• **Goal of the exercise**:
Lines holding the string "picture" are the ones to copy; find them all in the data.
┌─ Dataset content
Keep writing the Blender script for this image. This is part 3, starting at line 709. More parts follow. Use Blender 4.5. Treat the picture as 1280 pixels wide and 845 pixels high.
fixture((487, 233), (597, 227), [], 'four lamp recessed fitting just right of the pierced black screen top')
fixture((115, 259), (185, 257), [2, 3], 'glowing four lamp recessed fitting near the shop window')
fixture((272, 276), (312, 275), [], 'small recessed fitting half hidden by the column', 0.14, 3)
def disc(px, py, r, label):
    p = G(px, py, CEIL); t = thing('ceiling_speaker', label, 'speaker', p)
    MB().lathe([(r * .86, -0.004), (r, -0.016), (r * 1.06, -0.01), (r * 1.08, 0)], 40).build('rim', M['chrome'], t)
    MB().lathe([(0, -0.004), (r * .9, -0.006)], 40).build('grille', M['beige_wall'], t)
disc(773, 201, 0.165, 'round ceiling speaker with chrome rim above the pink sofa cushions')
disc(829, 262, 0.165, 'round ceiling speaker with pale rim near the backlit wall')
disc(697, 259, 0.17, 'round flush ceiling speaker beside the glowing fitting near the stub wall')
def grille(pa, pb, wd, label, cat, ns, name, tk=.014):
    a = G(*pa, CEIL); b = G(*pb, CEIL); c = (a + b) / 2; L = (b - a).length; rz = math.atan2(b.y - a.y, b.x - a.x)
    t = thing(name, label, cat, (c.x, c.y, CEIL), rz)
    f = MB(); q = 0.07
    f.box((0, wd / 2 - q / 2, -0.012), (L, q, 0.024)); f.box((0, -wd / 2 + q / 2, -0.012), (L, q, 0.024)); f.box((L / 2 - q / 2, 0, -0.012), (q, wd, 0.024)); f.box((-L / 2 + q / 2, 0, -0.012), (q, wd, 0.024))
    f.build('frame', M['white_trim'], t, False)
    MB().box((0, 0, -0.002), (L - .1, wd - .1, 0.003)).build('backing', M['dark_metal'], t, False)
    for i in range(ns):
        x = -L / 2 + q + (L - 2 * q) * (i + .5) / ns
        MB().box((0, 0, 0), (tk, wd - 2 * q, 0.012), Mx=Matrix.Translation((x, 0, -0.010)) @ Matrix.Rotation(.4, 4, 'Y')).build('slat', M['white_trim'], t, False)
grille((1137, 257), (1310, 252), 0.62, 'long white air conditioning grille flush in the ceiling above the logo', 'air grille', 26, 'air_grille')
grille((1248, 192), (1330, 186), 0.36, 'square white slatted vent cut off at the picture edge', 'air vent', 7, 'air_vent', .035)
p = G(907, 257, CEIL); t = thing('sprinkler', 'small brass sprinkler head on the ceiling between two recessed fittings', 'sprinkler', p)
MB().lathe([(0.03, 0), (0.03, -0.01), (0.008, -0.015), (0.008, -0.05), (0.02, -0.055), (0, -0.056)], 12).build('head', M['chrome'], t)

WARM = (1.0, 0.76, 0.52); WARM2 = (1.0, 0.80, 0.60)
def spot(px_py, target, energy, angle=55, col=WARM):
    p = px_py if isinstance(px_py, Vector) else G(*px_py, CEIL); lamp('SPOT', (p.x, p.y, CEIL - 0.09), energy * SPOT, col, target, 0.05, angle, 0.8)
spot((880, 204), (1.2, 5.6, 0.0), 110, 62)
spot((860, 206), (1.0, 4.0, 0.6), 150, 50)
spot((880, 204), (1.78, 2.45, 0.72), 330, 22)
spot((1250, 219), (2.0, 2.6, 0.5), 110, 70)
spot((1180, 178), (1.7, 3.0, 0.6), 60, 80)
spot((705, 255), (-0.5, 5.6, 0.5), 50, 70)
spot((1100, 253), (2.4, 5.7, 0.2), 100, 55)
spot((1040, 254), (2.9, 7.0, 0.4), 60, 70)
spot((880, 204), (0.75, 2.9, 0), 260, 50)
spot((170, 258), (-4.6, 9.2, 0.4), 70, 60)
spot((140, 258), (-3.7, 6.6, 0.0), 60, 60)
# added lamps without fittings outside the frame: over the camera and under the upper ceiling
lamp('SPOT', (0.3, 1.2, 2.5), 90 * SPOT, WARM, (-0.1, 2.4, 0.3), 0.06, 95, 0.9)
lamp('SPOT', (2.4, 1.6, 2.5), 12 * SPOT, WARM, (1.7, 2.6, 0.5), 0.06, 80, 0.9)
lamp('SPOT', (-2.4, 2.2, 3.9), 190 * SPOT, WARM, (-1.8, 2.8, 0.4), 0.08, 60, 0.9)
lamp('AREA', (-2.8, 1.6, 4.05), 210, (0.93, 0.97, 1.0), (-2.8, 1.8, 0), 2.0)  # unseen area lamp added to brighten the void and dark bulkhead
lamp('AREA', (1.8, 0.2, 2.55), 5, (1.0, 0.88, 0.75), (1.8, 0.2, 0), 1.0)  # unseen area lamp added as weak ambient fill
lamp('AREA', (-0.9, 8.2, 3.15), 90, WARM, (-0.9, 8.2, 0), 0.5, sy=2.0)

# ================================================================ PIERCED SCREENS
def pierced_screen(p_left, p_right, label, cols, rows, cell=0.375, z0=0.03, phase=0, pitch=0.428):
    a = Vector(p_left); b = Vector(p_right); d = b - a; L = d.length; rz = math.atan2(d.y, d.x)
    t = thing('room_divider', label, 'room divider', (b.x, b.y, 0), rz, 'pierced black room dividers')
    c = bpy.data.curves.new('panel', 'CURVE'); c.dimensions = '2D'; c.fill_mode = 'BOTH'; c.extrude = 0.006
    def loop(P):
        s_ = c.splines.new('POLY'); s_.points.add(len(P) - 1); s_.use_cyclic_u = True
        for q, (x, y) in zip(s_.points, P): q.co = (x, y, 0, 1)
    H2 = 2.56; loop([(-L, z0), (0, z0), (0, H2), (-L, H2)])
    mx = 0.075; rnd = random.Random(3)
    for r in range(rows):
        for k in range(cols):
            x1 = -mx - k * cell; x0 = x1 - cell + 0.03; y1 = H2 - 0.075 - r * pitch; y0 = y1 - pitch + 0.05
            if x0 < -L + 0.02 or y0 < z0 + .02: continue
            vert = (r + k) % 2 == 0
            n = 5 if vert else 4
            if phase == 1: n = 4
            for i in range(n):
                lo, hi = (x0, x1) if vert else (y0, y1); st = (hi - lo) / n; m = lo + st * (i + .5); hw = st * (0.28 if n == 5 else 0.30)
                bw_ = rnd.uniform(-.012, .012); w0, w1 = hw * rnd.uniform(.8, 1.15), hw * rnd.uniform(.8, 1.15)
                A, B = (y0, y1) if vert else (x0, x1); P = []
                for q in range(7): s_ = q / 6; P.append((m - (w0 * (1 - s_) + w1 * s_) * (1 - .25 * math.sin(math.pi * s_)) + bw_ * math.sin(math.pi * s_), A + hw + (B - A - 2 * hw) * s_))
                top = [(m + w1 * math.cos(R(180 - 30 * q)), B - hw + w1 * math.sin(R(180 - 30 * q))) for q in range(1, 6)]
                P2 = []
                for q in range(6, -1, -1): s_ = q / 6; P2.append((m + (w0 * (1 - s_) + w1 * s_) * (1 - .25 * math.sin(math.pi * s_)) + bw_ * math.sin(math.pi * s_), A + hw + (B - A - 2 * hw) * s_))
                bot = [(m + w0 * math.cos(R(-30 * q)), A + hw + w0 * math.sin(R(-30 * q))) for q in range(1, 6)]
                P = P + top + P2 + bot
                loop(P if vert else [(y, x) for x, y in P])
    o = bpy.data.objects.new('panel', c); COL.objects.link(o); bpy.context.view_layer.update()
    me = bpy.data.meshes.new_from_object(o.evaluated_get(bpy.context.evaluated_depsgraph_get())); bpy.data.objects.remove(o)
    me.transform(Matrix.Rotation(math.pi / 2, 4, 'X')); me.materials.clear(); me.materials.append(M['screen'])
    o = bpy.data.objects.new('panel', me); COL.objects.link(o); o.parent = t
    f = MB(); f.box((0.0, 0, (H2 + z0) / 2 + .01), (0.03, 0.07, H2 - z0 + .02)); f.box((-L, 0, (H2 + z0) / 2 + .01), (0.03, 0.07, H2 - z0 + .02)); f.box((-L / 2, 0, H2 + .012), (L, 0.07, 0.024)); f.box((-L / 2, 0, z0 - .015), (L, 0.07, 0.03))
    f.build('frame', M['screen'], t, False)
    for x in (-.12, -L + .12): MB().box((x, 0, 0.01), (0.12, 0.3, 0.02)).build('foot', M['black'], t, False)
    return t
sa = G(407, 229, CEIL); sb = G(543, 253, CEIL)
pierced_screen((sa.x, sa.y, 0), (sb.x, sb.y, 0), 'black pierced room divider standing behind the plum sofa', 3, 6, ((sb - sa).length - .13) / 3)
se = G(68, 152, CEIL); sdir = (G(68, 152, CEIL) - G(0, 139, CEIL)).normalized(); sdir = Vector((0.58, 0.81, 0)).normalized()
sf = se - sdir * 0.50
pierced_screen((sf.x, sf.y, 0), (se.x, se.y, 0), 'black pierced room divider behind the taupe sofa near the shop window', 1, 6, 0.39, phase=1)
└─
• **Task response**:
Keep writing the Blender script for this image. This is part 3, starting at line 709. More parts follow. Use Blender 4.5. Treat the picture as 1280 pixels wide and 845 pixels high.
grille((1248, 192), (1330, 186), 0.36, 'square white slatted vent cut off at the picture edge', 'air vent', 7, 'air_vent', .035)